Anyone else feeling hibernation coming on?
As usual, I turn to my favorite book in December, Gayle Boss’ All Creation Waits. It’s a portrayal of 25 different animals in winter and how they survive. No meditation prompts, no metaphors, just beautiful prints and straight-up descriptions of how they escape freezing and starvation during the coldest months.
Today’s animal was the chickadee, whose brain actually grows larger in the winter because it’s keeping a mental map of stored seeds. Watching the chickadees at the feeder, Gayle says,
“No wonder the chickadees at the feeder seem ecstatic. Their winter stashes could last longer thanks to the bonanza—best, the black-oil sunflower seeds—poured out every morning. As they swirl…about my feeder now, they seem a flock of St. Francises. Like the saint wed to Lady Poverty, every winter day the equation of their existence is open: Will there be enough of what they need to take them through the dark night, into tomorrow? Beyond reason, like the saint, they act as if the question is truly an opening, a freedom, a joy.”
“Every day the equation of their existence is open.” Isn’t it that way for all of us?
There have been two deaths in my orbit lately—I’m feeling that open equation. And certainly, a glance at the headlines or on any downtown block and we see that, for many people this winter, there truly is not enough.
For those of us who have shelter, food, and some semblance of regional or political security, our invitation is to meet each day’s need as “an opening, a freedom, a joy,” trusting that we will find the seeds we need, or that someone will be generous. Moment by moment, day by day, we will make it through the winter. And then we may even have the energy to share what we find.

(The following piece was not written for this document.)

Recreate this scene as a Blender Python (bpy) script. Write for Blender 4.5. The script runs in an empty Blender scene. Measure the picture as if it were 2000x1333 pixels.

Part of the way this miracle happens is by conserving energy. Not spending our metabolic fire on things that don’t nourish us. Not burning our fuel on things like image, busyness, niceness, resentment, self-righteousness, planning and fixations of every kind. Practicing the virtue of equanimity instead. In Buddhist teaching, equanimity is the boat that protects us from the worldly winds of praise/blame, success/failure, fame/disrepute, and pleasure/pain. We spend so much energy chasing the former and avoiding the latter, all the while being tossed around. Equanimity lets us meet the storm of life with open arms, being present to it all without being overwhelmed or stuck. We learn to trust that, each moment, our inner map will lead us to what is needed.
May you be enfolded in the spirit of chickadee this coming week, finding in your survival an opening, a freedom, a joy.